1877 –  December 1, 1928

Civil Rights Lawyer and Community Activist

William McCard, known as a fearless champion of civil rights whose ambition in life was to be a service to his people, was born in Rockford, IL.  He graduated from the University of Wisconsin and Northwestern University School of Law.  He begin his law practice in Chicago, but later relocated to Baltimore and continue his law practice at 19 East Saratoga Street. This popular Republican civil rights attorney resided at 1940 Druid Hill Avenue and was one of the founding members of the April 4,1912 Baltimore Branch of the NAACP.  As member of the Arch Social Club, he also served as the organization’s legal adviser. Spurned by the racist Maryland Bar Association, William McCard, like all Black attorneys of his era, was a member of the all-Black Monumental Bar Association.  In 1920, he joined with several Black attorneys to purchase a four-story, 17-rooms office building  at 14 East Pleasant Street. It was named the Banneker Law Building after Benjamin Banneker, the famed African American astronomer and architect. William McCard and his coalition of  lawyers at the Banneker Building served as the legal shock troops for Black Baltimore and stand as the founders of today’s Monumental City Bar Association. McCard was buried in Baltimore’s Historic Mount Auburn Cemetery.





May 19, 1866 – September 7, 1917

Baltimore’s first Black City Councilman

(Civil Rights Lawyer and Community Activist)

Harry Sythe Cummings the grandson of a slave was born free in Baltimore City on May 19, 1866.  He was educated in Baltimore’s public school and graduated with honors from Lincoln University in 1886.  He worked at the law office of Joseph S. David for one year, before entering Maryland Law School.   In 1889 he graduated and was admitted to the Bar  and begin his law practiced at 19 East Saratoga St.  Cummings resided at 1234 Druid Hill Avenue and Lanvale St. right across from the Bethel AME Church.  In 1890, Cummings was the first African-American member elected to the Baltimore City Council representing Ward 11.  He was reelected in 1891, 1897, 1911 and 1915.  In 1904 Cummings was elected as delegate to the Republican National Convention in Chicago where he was selected by President Theodore Roosevelt to second his nomination on behalf of the Black people.  Cummings is credited with agitating for the uplift of his people and the establishment of the Colored Polytechnic, greater educational opportunities for Baltimore’s Black youth and getting more Black teachers in all colored schools.

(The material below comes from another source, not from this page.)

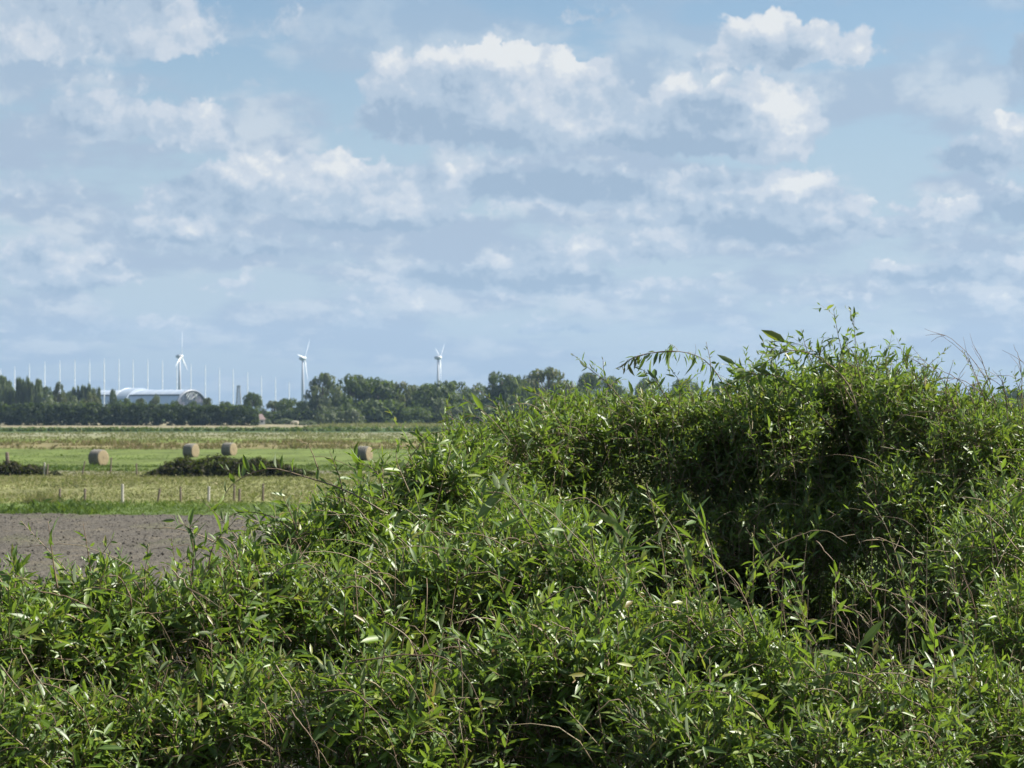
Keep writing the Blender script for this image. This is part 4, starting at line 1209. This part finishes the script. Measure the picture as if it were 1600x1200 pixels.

Harry Cummings was also one of the founding member of the Arch Social.  On Sunday, October 10, 1915 he introduced Arch Social Club’s annual Memorial Day Service at St. John A.M.E. Church and again on Sunday, October 8, 1916 he again open up the annual Memorial Day Service at the Ebenezer A.M.E. Church.  Harry Cumming died the following year on September 7, 1917, at age 51, and was buried at the Baltimore Historic Mount Auburn Cemetery. (Read More>>>)






December 8, 1897- July 25, 1955

Roy S. Bond, known as the “King of Divorce Lawyers,” gained his reputation as the leading trial-winner in Baltimore and the State of Maryland. He was born in Forest Hill, Maryland and educated in Hartford Country public schools. In 1914, Bonds graduated from Howard University Law School, and set up his law practice at 14 East Pleasant Street–The Banneker Law Building. Bonds served as the Arch Social Club’s legal adviser from 1928-1939. He is credited, along with President George Bailey, both Republicans, for Arch Social Club becoming the first “private club” in the State of Maryland–the first such institution to receive a liquor license after the repeal of Prohibition.  Bond resided at 1517 Druid Hill Avenue.  He died at age 58. His estate was estimated at $103,000. The will, executed in January 1954, created the Roy S. and Elvira M. Bond Fund from which needy students at Howard University would be able to borrow educational funds at a low interest.  Roy S. Bond was buried in the Historic Mount Auburn Cemetery.





The lawyers and clergymen pictured here fought and won the right of Black teachers to teach Black children in Baltimore’s Colored High School.
After this 1910 photograph, many of these men went on to become outstanding leaders of the city’s civil rights movement. Among them were members and supporters of Arch Social Club. 1910

Pictured in the top doorway is Rev. Harvey Johnson. To his left and right stand Attorneys U. Grant Tyler and C.C. Fitzgerald. Second row: John L.Dozier, Hugh Burkett, Warren McGwinn and H.R. White (non-lawyer). Third row: George Pendleton, William McCard, Fourth row: W. Ashbie Hawkins, Bottom row: William H. Daniels, Harry Cummings and J.W. Parker.